The Work Remains Unfinished

Today, as we honor Dr. Martin Luther King Jr.’s legacy, it’s worth sitting with an uncomfortable truth: things feel hard right now.
Not just in the United States, but around the world, people are grappling with a sense that the ground is shifting beneath them faster than they can adapt. The pace of technological change feels relentless. The scale of its impacts—on work, on community, on how we make sense of the world—feels overwhelming. And increasingly, the systems being built around us don’t seem designed with human flourishing at their center.
We’re living through what might be called a crisis of comprehension. When AI makes decisions we can’t trace, when platforms shape behavior in ways we can’t see, when entire industries transform overnight, it’s natural to feel like spectators to forces beyond our control. The future starts to feel like something happening to us rather than for us.
This wasn’t Dr. King’s dream.
His vision was about agency—the fundamental human right not just to exist within systems, but to shape them. To have a voice in determining what kind of society we build together. To refuse the notion that power and progress belong only to those with capital or position.
And here’s what matters: that vision still lives. Not just as an ideal, but as a possibility we can still choose.
The Glimmers Are Real
Look closely enough and you’ll see them: researchers demanding that privacy and dignity remain foundational to AI design. Organizations measuring human readiness—not just technical readiness—before deploying AI. Sports teams building innovation strategies that center fans and employees, not just efficiency. Leaders building adaptive capacity into their organizations rather than chasing the next shiny platform.
These aren’t token gestures. They’re proof that when people understand what’s at stake, they build better systems. They’re evidence that human-centered technology isn’t some utopian fantasy—it’s a design choice that’s being made, right now, by people who believe the future can be different.
The Song Isn’t Over
As I wrote recently about the power of ideas to build possibility, the future doesn’t belong to whoever has the most capital. It belongs to whoever tells the story everyone believes.
The climate tech sector was declared dead less than a decade ago. Then the story changed. Not because the technology suddenly worked, but because investors started demanding that profitability and planetary health go together—and proving it could be done. By 2024, clean energy investment had surpassed fossil fuels. That’s the power of collective imagination. That’s what happens when we refuse to accept that the story is finished.
This isn’t naive optimism. It’s strategic clarity. Every time we name what’s wrong with a system, we make invisible power visible. Every time we articulate what we want—not just what we’re against—we expand the field of what becomes thinkable, fundable, buildable.
Dr. King understood this. The civil rights movement didn’t outspend its opponents. It created moral clarity so compelling that certain futures became unthinkable and others inevitable.
“Every time we name what’s wrong with a system, we make invisible power visible. Every time we articulate what we want—not just what we’re against—we expand the field of what becomes thinkable, fundable, buildable.”

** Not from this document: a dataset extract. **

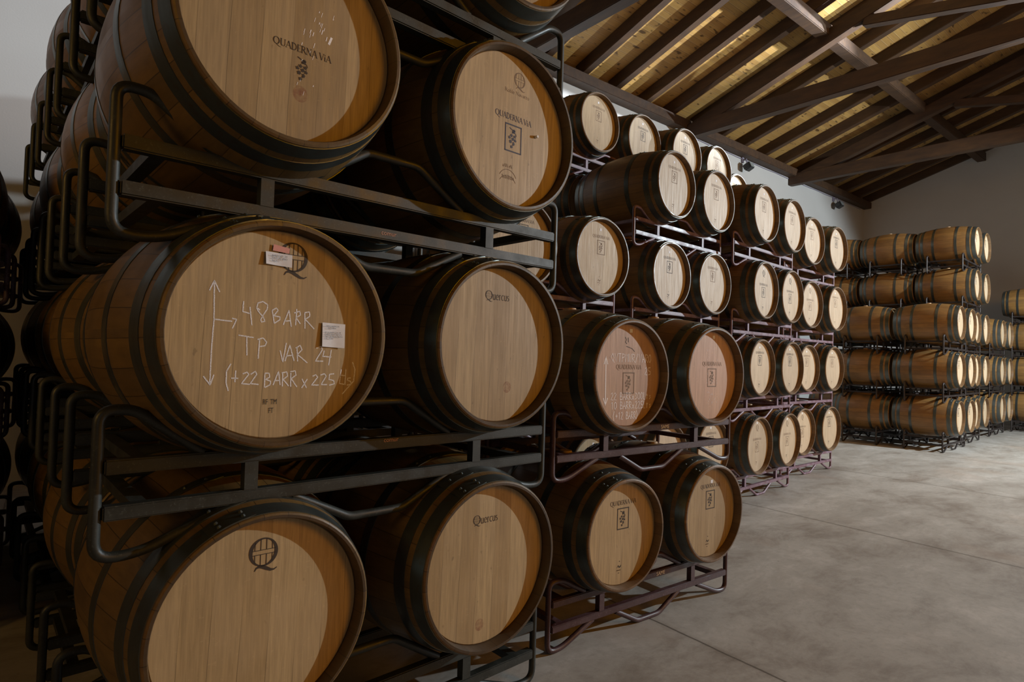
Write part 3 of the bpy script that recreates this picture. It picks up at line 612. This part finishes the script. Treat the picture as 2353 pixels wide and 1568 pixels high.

We’re in a similar moment now. The technologies reshaping our world aren’t inevitable in their current form. The concentration of power isn’t permanent. The erosion of human agency isn’t destiny.
But none of that changes without us. Without the people reading these words, thinking these thoughts, asking these questions.
What We Can Do
You—the person reading this—are exactly the person who can make a difference. Not someday. Not once you have more resources or a bigger platform. Right now.
You can question the systems you interact with. You can demand transparency from the platforms you use. You can support organizations building alternatives. You can share ideas that reframe what’s possible. You can tell better stories about the future.
You can refuse to treat “tech-driven” and “human-centered” as opposing forces.
You can insist that the future of technology is a choice we make together, not a destiny handed down by those with the deepest pockets.
Every conversation you have, every question you ask, every expectation you set—it all compounds. It all matters. Ideas become movements. Movements become mandates. Mandates become the world we inherit.
On this day especially, let’s remember: Dr. King didn’t wait for permission to imagine a better world. He didn’t wait for conditions to be perfect. He saw what was, named what could be, and called people to rise to that possibility.
The work remains unfinished. The song isn’t over. And we’re the ones who get to write the next verse.